Make a verbatim copy of the entries below; pictures stay out.

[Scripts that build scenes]
..........

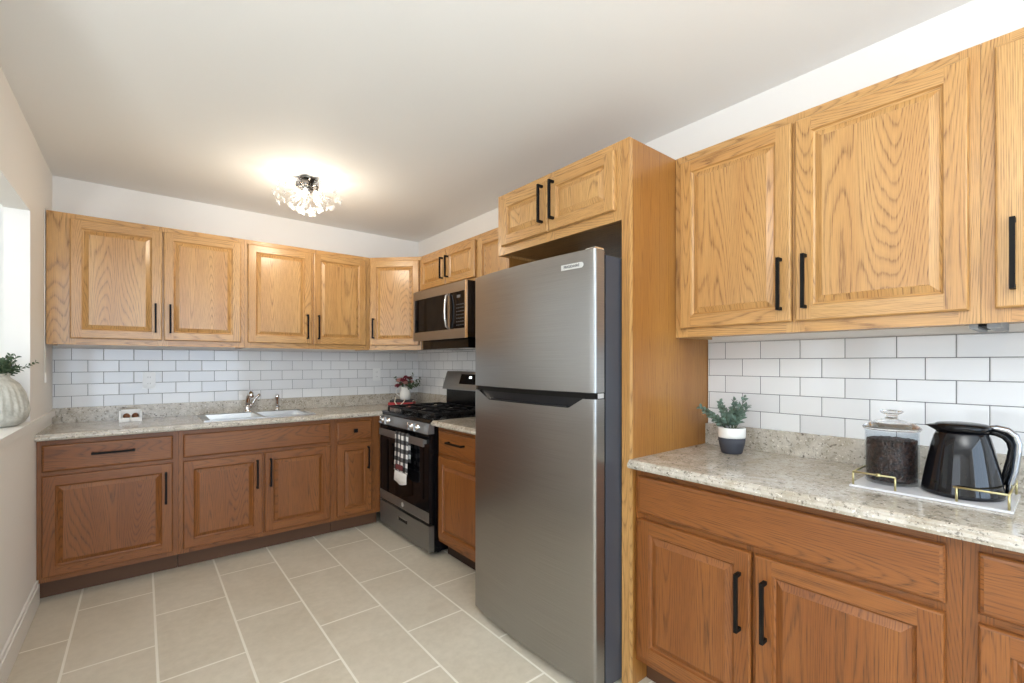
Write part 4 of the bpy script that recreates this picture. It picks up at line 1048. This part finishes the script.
def hp(r, z): return (kx + hd.x * r, ky + hd.y * r, zt2 + z)
m = MB(); sp_ = -hd
m.add([(kx + sp_.x * .056 - sp_.y * .018, ky + sp_.y * .056 + sp_.x * .018, zt2 + .180), (kx + sp_.x * .056 + sp_.y * .018, ky + sp_.y * .056 - sp_.x * .018, zt2 + .180), (kx + sp_.x * .080, ky + sp_.y * .078, zt2 + .194),
       (kx + sp_.x * .056 - sp_.y * .018, ky + sp_.y * .056 + sp_.x * .018, zt2 + .198), (kx + sp_.x * .056 + sp_.y * .018, ky + sp_.y * .056 - sp_.x * .018, zt2 + .198)], [[0, 2, 1], [3, 4, 2], [0, 3, 2], [1, 2, 4], [0, 1, 4, 3]])
m.build('spout', 'enamel_black', t)
m = MB(); m.tube([hp(.050, .194), hp(.070, .195), hp(.090, .190), hp(.104, .176), hp(.110, .154), hp(.108, .120), hp(.104, .080), hp(.096, .045), hp(.093, .014)], [.010, .014, .016, .017, .017, .016, .015, .014, .011], 14, squash=.62)
m.build('handle_shell', 'handle_chrome', t)
m = MB(); m.tube([hp(.052, .182), hp(.070, .180), hp(.086, .172), hp(.096, .158), hp(.100, .138), hp(.096, .110), hp(.088, .075), hp(.082, .040)], [.007, .008, .008, .008, .008, .008, .007, .006], 10); m.build('handle_grip', 'enamel_black', t)

# ------------------------------------------------------------------ unseen torchiere added to carry the ceiling fill light
tx, ty = -0.85, -0.75
t = thing('added_fill_lamp', 'unseen white torchiere added behind the camera to bounce fill light off the ceiling', 'floor lamp', (tx, ty, 0))
m = MB(); m.lathe([(.0001, .001), (.13, .001), (.13, .015), (.03, .03), (.0001, .031)], 32, tx, ty, 0); m.build('base', 'white_trim', t)
m = MB(); m.tube([(tx, ty, .031), (tx, ty, 1.33)], .012, 12); m.build('pole', 'white_trim', t)
m = MB(); m.lathe([(.0001, 1.331), (.05, 1.335), (.13, 1.38), (.17, 1.43), (.165, 1.43), (.125, 1.385), (.05, 1.345), (.0001, 1.341)], 40, tx, ty, 0); m.build('bowl_shade', 'white_trim', t)
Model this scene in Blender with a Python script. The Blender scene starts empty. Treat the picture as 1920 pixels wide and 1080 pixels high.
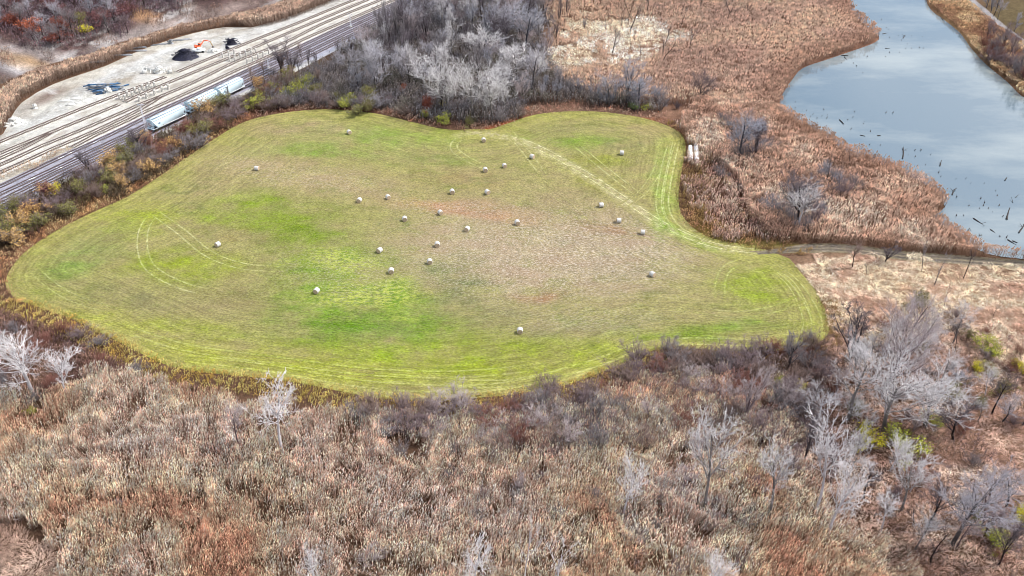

..........

RESPONSE TO THE TASK:
Write part 4 of the bpy script that recreates this picture. It picks up at line 1048. This part finishes the script.
def hp(r, z): return (kx + hd.x * r, ky + hd.y * r, zt2 + z)
m = MB(); sp_ = -hd
m.add([(kx + sp_.x * .056 - sp_.y * .018, ky + sp_.y * .056 + sp_.x * .018, zt2 + .180), (kx + sp_.x * .056 + sp_.y * .018, ky + sp_.y * .056 - sp_.x * .018, zt2 + .180), (kx + sp_.x * .080, ky + sp_.y * .078, zt2 + .194),
       (kx + sp_.x * .056 - sp_.y * .018, ky + sp_.y * .056 + sp_.x * .018, zt2 + .198), (kx + sp_.x * .056 + sp_.y * .018, ky + sp_.y * .056 - sp_.x * .018, zt2 + .198)], [[0, 2, 1], [3, 4, 2], [0, 3, 2], [1, 2, 4], [0, 1, 4, 3]])
m.build('spout', 'enamel_black', t)
m = MB(); m.tube([hp(.050, .194), hp(.070, .195), hp(.090, .190), hp(.104, .176), hp(.110, .154), hp(.108, .120), hp(.104, .080), hp(.096, .045), hp(.093, .014)], [.010, .014, .016, .017, .017, .016, .015, .014, .011], 14, squash=.62)
m.build('handle_shell', 'handle_chrome', t)
m = MB(); m.tube([hp(.052, .182), hp(.070, .180), hp(.086, .172), hp(.096, .158), hp(.100, .138), hp(.096, .110), hp(.088, .075), hp(.082, .040)], [.007, .008, .008, .008, .008, .008, .007, .006], 10); m.build('handle_grip', 'enamel_black', t)

# ------------------------------------------------------------------ unseen torchiere added to carry the ceiling fill light
tx, ty = -0.85, -0.75
t = thing('added_fill_lamp', 'unseen white torchiere added behind the camera to bounce fill light off the ceiling', 'floor lamp', (tx, ty, 0))
m = MB(); m.lathe([(.0001, .001), (.13, .001), (.13, .015), (.03, .03), (.0001, .031)], 32, tx, ty, 0); m.build('base', 'white_trim', t)
m = MB(); m.tube([(tx, ty, .031), (tx, ty, 1.33)], .012, 12); m.build('pole', 'white_trim', t)
m = MB(); m.lathe([(.0001, 1.331), (.05, 1.335), (.13, 1.38), (.17, 1.43), (.165, 1.43), (.125, 1.385), (.05, 1.345), (.0001, 1.341)], 40, tx, ty, 0); m.build('bowl_shade', 'white_trim', t)
Model this scene in Blender with a Python script. The Blender scene starts empty. Treat the picture as 1920 pixels wide and 1080 pixels high.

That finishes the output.